My bet is that they’ll get it right soon. While touring the villages in the district of Kirinyaga, I talked to three groups of men: men over seventy, who were so horrified by discussing the topic with me that they suggested we meet in the woods out of the view of the other villagers; forty-something men; and men under thirty. The older men were outraged with the suggestion that women should have the right to say no to sex, but they admitted that sex was no longer a big part of their lives, so if the law was passed, it wouldn’t really matter to them. The men in their forties said that they’d fight the passing of the law, they’d go to Nairobi en masse, they’d march in front of the legislature. But if they lost, they’d obey. The twenty-somethings? Well, they couldn’t imagine what the fuss was about. Said one, “The young men sleep with their girlfriends. The women do as they wish. They all go to work. It’s not an issue with them.”
At a public meeting to air opinion on the proposed law, John Chigiti, a Nairobi lawyer, described the discussion of the topic as a potential win-win situation for everyone. “We need to create a critical mass that can rally around this issue.
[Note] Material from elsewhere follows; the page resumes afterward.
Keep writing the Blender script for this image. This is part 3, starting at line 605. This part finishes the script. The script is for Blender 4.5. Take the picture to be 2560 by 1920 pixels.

Discussions like this are the way to do that.” When a member of the public asked about backlash, Melanie Randall, a law professor from the University of Western Ontario, replied, “They’ll say the law has no place in the bedroom; that this law breaks up families and attacks men; that it doesn’t value children. Don’t let that deter you. The strength of the backlash shows the efficacy of your work.” Her advice: “Diffuse it or ignore it.”
At the end of the event, the facilitator, Judy Thongori, a family lawyer in Nairobi, spoke for everyone in the room when she said, “Ten years from now people will look back at this meeting and say, I was in the room that day; the end of marital rape started right here.”